Netopia has the greatest respect for mr Snowden, but there are many objections to this view: encryption may well prove a false comfort as there are many ways around even the best protection and while it may slow the NSA down, they just as well might have an answer that we will never know (at least not until the next whistle-blower), just as a majority of us were surprised to learn about the extent of surveillance that was revealed by Snowden himself only last year. But the main problem with encryption as default is that it reinforces the view that it is the individual user that must protect herself against outsiders and society.

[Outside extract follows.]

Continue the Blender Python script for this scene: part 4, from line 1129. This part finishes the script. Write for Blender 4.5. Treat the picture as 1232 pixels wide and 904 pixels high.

Cybersecurity, as described in the examples above, puts the onus of protection on the user. We would never accept that view in any other part of society. Quite the opposite, in fact: we have rights and institutions that protect the individual, the idea that each person should protect themselves is anathema in any civilized society. Sure, you can have an alarm, central lock and a wheelbar for your car. You can take the front off your car stereo and engrave the windows with your plate number (at least if you’re still living in the Eighties). Lots of security companies sell services like those. But that is not to say we also should not have laws against stealing or breaking into cars, that we should not have insurance companies compensating those whose cars are stolen, and police, prosecutors, courts and prisons to deal with the thieves (plus defense attorneys to help the thief’s case!). And help programs for ex-convicts to stay out of trouble once the sentence is over. And social services welfare to try to keep troubled kids off the streets and help challenged communities. And norms that say it is wrong to break into cars and those who do will make their friends and families upset. The car alarm and wheelbar exist in a context. Except if your car was online it would be your own stupid fault if it was stolen or broken in to. If you click on a bad link and reveal your bank log-in, sure you could get the money back from the bank, but no-one would really think of you as a victim. And for sure no-one would expect the criminals to be brought to justice.

Cybersecurity rests on the assumption that everyone is an expert on cybersecurity. Or at least interested in the issue. That is not the case in real life. Lots of people use digital services, with only a basic understanding of how the technology works. That must be so, otherwise many groups would be excluded from the digital revolution. We must be able to rely on the system and if need be put new government functions in place to protect the users. What then about NSA surveillance? It needs to be kept on a shorter leash, which POTUS also agrees to.

More democracy – not more technology – is the answer.